The partnership in numbers
- 75 years since Shell and Ferrari’s first Formula 1 win together, at the 1951 British Grand Prix.
- 10 Constructors’ titles and 12 Drivers’ Championships won together across F1 history.
- Over 21,000 technical man-hours invested annually by more than 50 Shell specialists.
- More than 50,000 data points shared with Ferrari’s engineers during the 2025 season alone.

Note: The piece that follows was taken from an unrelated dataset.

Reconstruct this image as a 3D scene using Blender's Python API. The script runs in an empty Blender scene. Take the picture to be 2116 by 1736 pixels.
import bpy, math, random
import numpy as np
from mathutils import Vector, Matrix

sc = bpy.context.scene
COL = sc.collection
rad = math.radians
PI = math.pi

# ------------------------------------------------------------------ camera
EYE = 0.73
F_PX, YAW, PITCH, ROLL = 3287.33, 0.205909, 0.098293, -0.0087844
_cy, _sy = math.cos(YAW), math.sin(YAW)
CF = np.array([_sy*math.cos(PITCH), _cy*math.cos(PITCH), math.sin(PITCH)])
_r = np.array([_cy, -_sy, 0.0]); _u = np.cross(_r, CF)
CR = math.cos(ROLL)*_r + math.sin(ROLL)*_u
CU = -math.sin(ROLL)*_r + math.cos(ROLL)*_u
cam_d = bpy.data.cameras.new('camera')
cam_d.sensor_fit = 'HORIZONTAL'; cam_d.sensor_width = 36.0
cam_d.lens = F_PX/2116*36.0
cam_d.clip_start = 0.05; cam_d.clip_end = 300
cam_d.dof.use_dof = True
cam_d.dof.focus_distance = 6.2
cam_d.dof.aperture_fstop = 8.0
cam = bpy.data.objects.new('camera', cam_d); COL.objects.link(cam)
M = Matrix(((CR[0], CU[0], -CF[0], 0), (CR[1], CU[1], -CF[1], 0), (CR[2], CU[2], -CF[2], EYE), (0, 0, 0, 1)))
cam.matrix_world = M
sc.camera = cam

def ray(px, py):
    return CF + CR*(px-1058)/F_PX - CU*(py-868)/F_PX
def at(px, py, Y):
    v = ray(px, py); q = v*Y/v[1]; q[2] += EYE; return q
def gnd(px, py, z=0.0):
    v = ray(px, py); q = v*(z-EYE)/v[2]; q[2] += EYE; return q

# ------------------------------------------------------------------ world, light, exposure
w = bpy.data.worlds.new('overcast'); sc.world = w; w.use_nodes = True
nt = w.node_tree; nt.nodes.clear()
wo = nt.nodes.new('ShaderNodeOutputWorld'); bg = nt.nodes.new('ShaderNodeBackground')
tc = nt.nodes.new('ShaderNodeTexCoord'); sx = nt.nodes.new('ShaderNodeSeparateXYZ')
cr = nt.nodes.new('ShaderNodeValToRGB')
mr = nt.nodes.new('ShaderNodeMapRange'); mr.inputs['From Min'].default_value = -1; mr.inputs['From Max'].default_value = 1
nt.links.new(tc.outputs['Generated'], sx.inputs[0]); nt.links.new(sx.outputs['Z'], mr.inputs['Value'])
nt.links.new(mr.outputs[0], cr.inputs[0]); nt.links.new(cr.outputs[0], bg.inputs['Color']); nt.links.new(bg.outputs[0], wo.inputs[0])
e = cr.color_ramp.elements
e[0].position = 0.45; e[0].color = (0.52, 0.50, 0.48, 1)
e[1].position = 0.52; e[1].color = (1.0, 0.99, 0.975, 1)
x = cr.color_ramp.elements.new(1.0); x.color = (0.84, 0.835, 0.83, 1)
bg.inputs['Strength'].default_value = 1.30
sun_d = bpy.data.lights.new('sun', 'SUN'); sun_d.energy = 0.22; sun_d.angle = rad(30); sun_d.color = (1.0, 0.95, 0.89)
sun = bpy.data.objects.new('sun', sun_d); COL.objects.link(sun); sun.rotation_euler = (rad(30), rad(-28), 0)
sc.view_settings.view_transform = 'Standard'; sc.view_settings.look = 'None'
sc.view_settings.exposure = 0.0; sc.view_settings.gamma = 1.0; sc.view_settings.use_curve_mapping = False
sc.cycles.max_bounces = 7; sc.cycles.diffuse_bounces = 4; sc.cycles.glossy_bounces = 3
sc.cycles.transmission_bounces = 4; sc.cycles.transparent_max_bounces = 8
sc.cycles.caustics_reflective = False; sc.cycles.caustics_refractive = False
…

A live example: Austria’s engine upgrade
The 2026 season has already produced a concrete illustration of how the technical side of the partnership operates. When Ferrari qualified for a mid-season power unit upgrade under Formula 1’s new ADUO framework and brought a revised specification to the Austrian Grand Prix, that hardware change also became an opportunity for Shell to refine its own formulations around it. Both Shell V-Power race fuel and Shell Helix Ultra race lubricant are engineered specifically to match the precise requirements of Ferrari’s current power unit, and as that specification evolves, Shell adjusts its formulations in parallel to keep extracting maximum performance from the updated package.
That co-development cycle — hardware and fluids evolving together rather than one simply supplying the other — is, in Shell’s own framing, central to what separates this arrangement from a conventional supplier relationship.
Beyond Formula 1
The technical relationship isn’t confined to single-seater racing. Since Ferrari’s return to the FIA World Endurance Championship in 2023, Shell’s lubricants and coolants have supported the Hypercar programme through three consecutive overall victories at the Le Mans 24 Hours, in 2023, 2024 and 2025. The partnership additionally extends to the Ferrari Challenge Series and ongoing sustainability work at the Maranello factory itself, where Shell supplies certified renewable electricity and natural gas to support the site’s operations.
Where the benefit flows back
The relationship’s endurance owes as much to what Shell gets out of it as to what it gives. Tom Kassell, Shell’s Global Head of Motorsport Partnerships, has been direct about the underlying logic: unlike most sponsorship arrangements, which are primarily marketing exercises, this one is built around genuine technical collaboration that both organisations draw real value from. Formula 1’s extreme operating conditions function as an accelerated testing ground, and lessons learned developing Ferrari’s bespoke race fuel and lubricant formulations have historically fed into Shell’s commercial products, including Shell V-Power fuels and Shell Helix Ultra lubricants sold to everyday drivers.
- 2026’s new F1 fuel regulations require fully sustainable feedstocks, with no crude oil content permitted.
- Shell V-Power Advanced Sustainable Race Fuel is a bespoke formulation not sold at retail Shell stations.
- The partnership was recently renewed for several more years, extending into the new regulatory era.
- Track-to-road technology transfer remains, in Shell’s words, one of its central reasons for investing in motorsport.
Seventy-five years after that first win at Silverstone, the badge on the car tells only a fraction of the story. What has actually sustained the relationship, according to both organisations, is a shared belief that pushing performance to its limits on track produces genuine engineering knowledge — knowledge that neither side would generate quite as fast working alone.